## SOURCE DATA
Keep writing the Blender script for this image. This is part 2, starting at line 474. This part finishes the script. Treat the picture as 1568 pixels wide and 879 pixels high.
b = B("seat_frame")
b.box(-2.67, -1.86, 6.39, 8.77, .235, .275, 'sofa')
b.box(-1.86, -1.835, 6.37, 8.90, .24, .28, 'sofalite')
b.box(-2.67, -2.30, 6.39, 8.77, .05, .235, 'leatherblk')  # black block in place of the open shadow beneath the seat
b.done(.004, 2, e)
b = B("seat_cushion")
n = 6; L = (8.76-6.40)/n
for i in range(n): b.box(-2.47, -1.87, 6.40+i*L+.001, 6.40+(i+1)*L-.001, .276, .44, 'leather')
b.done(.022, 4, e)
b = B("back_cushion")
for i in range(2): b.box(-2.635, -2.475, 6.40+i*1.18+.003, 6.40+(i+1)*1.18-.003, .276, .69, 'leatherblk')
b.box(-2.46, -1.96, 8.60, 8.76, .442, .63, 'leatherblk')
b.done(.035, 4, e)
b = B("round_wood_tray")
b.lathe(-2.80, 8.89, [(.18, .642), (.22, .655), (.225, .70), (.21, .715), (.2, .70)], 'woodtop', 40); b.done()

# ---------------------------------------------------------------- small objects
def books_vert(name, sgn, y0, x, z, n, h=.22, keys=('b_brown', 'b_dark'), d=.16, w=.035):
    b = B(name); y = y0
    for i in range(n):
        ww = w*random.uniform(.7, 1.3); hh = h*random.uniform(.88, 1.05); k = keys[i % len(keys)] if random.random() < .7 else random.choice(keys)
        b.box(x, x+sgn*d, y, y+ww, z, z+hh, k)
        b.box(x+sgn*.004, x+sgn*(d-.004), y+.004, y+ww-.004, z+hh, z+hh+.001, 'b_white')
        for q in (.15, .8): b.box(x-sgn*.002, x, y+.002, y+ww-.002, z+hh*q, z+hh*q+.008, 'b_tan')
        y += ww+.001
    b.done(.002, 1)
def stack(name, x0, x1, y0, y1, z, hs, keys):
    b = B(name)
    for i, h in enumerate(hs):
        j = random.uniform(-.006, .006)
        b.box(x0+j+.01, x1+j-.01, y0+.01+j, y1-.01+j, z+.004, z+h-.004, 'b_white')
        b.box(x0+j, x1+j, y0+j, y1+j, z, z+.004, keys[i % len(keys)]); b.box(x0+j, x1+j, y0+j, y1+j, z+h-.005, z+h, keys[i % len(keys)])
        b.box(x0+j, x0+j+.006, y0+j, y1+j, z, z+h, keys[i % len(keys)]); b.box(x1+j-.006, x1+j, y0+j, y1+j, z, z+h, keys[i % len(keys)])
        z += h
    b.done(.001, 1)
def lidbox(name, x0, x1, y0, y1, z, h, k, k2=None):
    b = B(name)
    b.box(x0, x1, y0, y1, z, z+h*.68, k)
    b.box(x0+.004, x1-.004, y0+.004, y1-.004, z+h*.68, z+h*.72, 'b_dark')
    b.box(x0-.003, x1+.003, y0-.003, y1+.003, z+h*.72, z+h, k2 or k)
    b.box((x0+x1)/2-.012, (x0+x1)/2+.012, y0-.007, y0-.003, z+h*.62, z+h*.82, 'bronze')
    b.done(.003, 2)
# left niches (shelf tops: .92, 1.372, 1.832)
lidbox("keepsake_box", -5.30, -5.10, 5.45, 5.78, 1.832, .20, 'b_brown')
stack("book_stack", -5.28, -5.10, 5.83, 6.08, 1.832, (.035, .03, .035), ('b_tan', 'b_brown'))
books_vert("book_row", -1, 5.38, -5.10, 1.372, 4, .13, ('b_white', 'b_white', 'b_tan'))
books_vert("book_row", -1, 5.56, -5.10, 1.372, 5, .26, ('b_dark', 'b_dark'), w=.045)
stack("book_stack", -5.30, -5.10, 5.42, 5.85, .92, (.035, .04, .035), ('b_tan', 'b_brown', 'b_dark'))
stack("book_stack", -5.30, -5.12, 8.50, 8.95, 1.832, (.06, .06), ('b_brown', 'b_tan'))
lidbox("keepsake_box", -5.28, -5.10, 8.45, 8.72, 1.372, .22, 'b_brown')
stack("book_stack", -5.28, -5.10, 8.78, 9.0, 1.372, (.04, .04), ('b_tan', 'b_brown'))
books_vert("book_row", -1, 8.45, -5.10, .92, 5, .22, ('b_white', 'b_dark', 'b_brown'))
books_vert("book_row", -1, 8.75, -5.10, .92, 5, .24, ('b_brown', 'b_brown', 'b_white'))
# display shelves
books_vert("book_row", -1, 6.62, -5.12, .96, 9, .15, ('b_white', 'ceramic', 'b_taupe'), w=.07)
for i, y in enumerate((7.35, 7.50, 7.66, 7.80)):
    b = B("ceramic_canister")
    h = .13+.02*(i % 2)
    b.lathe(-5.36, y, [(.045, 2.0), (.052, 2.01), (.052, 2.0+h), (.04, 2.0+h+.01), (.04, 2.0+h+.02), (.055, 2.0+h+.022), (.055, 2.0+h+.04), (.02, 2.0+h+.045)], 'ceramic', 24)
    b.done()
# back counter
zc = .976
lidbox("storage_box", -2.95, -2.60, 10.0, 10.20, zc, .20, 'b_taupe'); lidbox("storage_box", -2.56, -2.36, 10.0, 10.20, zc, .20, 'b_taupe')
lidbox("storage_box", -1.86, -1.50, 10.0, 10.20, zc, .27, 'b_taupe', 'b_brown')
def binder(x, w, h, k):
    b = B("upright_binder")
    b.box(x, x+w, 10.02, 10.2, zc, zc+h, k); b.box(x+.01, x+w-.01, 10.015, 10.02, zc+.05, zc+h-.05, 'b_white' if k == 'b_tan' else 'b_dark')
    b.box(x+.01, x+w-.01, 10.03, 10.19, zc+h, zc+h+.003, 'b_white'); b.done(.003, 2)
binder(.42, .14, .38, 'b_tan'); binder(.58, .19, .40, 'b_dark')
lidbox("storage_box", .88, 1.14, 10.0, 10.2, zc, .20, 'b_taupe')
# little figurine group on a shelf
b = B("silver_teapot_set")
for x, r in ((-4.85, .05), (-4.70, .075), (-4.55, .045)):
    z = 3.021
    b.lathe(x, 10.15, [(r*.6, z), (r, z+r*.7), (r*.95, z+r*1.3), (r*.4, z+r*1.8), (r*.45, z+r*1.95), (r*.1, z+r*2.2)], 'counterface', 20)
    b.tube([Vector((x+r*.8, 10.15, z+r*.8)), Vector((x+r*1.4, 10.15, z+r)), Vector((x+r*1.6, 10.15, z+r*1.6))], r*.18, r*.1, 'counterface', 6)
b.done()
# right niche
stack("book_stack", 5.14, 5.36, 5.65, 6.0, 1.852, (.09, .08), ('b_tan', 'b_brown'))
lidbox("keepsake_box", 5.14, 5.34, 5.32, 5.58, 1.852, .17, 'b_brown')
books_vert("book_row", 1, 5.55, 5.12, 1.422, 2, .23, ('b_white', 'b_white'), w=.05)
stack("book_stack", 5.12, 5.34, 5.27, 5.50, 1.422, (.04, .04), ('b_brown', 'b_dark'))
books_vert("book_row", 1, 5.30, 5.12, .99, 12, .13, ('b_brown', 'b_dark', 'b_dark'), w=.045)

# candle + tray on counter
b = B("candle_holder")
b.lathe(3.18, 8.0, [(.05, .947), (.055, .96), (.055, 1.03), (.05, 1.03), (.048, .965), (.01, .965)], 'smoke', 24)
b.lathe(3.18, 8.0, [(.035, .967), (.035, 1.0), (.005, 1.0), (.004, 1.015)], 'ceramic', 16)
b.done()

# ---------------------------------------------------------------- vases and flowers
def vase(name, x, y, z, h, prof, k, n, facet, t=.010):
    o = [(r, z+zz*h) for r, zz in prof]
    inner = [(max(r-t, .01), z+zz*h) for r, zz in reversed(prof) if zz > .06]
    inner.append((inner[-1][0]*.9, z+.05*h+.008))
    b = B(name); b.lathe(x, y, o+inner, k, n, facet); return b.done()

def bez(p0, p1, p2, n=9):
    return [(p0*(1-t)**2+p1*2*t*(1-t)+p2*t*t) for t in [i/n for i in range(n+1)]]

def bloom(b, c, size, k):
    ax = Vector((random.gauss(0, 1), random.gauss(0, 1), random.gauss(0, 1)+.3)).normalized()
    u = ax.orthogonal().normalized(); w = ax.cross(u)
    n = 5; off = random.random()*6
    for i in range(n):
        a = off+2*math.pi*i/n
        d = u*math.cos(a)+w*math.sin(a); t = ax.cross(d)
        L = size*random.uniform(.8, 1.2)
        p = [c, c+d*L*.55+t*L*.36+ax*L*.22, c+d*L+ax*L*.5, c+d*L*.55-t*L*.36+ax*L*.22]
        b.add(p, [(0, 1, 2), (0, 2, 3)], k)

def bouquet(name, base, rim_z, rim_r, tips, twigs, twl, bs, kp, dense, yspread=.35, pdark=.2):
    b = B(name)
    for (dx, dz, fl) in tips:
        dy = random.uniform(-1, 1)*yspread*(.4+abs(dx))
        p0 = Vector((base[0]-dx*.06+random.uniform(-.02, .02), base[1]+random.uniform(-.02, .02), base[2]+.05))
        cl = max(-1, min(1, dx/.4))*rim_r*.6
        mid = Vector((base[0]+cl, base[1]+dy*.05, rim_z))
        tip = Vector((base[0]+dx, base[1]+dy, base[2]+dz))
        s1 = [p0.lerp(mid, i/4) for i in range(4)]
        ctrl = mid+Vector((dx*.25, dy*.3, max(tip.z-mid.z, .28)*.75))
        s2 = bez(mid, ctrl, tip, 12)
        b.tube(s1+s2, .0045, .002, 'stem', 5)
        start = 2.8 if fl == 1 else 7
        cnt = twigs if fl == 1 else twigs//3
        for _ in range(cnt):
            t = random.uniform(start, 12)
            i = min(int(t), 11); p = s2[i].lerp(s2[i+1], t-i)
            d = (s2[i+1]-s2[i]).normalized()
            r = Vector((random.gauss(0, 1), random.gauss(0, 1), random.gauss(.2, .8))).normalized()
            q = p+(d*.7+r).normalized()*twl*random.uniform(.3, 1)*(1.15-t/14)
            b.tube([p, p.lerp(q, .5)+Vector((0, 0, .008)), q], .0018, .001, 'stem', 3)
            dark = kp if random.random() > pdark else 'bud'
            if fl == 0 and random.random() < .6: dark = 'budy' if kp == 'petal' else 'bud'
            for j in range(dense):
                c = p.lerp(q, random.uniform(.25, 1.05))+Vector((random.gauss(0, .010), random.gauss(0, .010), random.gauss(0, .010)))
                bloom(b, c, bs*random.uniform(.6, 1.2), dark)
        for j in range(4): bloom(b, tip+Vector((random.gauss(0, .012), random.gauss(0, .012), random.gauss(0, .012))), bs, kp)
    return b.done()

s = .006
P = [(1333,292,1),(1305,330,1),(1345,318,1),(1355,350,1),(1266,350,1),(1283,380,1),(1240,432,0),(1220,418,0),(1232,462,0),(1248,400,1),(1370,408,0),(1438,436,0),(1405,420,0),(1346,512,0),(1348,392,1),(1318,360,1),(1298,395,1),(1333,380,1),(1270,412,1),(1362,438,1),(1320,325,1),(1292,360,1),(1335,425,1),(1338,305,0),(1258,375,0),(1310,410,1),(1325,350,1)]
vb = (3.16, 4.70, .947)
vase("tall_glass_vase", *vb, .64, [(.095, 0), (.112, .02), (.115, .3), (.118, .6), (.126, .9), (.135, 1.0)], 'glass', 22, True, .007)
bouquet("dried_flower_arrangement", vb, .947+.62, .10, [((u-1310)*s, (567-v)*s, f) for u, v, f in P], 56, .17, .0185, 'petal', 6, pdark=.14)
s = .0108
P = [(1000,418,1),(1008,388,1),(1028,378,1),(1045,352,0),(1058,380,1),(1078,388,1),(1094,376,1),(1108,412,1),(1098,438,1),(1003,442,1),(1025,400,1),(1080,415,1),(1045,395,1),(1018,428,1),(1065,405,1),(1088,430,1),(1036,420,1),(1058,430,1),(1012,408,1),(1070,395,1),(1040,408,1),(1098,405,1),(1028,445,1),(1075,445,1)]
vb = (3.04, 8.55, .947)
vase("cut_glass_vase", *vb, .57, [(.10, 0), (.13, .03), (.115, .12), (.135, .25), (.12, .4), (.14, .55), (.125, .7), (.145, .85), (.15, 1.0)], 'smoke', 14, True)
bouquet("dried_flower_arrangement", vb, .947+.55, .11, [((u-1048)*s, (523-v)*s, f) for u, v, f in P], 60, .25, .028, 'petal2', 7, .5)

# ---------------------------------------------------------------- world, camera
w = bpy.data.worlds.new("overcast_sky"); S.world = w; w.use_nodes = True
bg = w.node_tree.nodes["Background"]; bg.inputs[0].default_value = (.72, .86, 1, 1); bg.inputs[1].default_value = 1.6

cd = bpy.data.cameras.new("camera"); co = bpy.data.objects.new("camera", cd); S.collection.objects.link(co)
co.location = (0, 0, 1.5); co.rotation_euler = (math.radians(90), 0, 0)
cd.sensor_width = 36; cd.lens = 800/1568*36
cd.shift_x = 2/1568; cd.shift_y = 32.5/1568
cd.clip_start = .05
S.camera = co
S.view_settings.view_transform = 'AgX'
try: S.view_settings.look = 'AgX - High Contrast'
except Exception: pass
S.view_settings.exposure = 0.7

## EXERCISE DESCRIPTION
Extract the first line above and each line after it up to and including the one with "(.2, .70)], 'woodtop', 40); b.done()", please, exactly and with nothing else.

## EXERCISE RESULT
Keep writing the Blender script for this image. This is part 2, starting at line 474. This part finishes the script. Treat the picture as 1568 pixels wide and 879 pixels high.
b = B("seat_frame")
b.box(-2.67, -1.86, 6.39, 8.77, .235, .275, 'sofa')
b.box(-1.86, -1.835, 6.37, 8.90, .24, .28, 'sofalite')
b.box(-2.67, -2.30, 6.39, 8.77, .05, .235, 'leatherblk')  # black block in place of the open shadow beneath the seat
b.done(.004, 2, e)
b = B("seat_cushion")
n = 6; L = (8.76-6.40)/n
for i in range(n): b.box(-2.47, -1.87, 6.40+i*L+.001, 6.40+(i+1)*L-.001, .276, .44, 'leather')
b.done(.022, 4, e)
b = B("back_cushion")
for i in range(2): b.box(-2.635, -2.475, 6.40+i*1.18+.003, 6.40+(i+1)*1.18-.003, .276, .69, 'leatherblk')
b.box(-2.46, -1.96, 8.60, 8.76, .442, .63, 'leatherblk')
b.done(.035, 4, e)
b = B("round_wood_tray")
b.lathe(-2.80, 8.89, [(.18, .642), (.22, .655), (.225, .70), (.21, .715), (.2, .70)], 'woodtop', 40); b.done()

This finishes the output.